We don’t agree with Gov. Jay Nixon’s veto of legislation that would have imposed local sales taxes on vehicles bought from out-of-state dealers or through sales between private parties. It’s the second time in two years that the governor has turned his back on the General Assembly’s legislation to correct this unfairness to Missouri vehicle dealers and to counties and cities that are shortchanged in sales tax funds.

The Legislature will try again in this session to overcome the governor’s objections by crafting another bill. Time is short.

The governor said the bill was flawed and could result in inequitable taxation or a greater loss of revenues to local governments. The governor said the bill fails to protect Missourians’ right to vote on all the taxes the bill would impose.
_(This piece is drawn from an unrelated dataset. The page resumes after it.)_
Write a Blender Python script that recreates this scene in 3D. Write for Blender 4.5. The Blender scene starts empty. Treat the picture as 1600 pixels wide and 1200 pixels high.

Senate Bill 182 was a response to a 2012 Missouri Supreme Court decision which invalidated local taxes on out-of-state and person-to-person vehicle sales. The decision created an incentive for people to buy vehicles from out-of-state dealers, rather than buying from in-state dealers. It is a way to escape sales taxes.

Gov. Nixon said the bill was unacceptable to him because it would deny voters the ability to be heard on the entire scope of the tax.

The bill undoubtedly was not perfect. No bill ever is. Sen. Mike Kehoe said he was disappointed in the governor’s veto and surprised because lawmakers worked with the governor’s staff to craft a bill that would be acceptable to Nixon. Kehoe said he will work on a third bill that he hopes will be acceptable.

The Associated Press reported that there were 112,000 vehicles bought from out-of-state dealers and 650,000 vehicles sold in non-retail transactions in 2012. Some local governments haven’t waited for a state solution to recapture lost revenue. More than 50 of Missouri’s 114 counties and more than 100 of the state’s 950 municipalities now have local use taxes allowing them to collect sales taxes on all vehicle sales.

Franklin County does not have a local use tax. Washington does have one, but most municipalities in the county do not.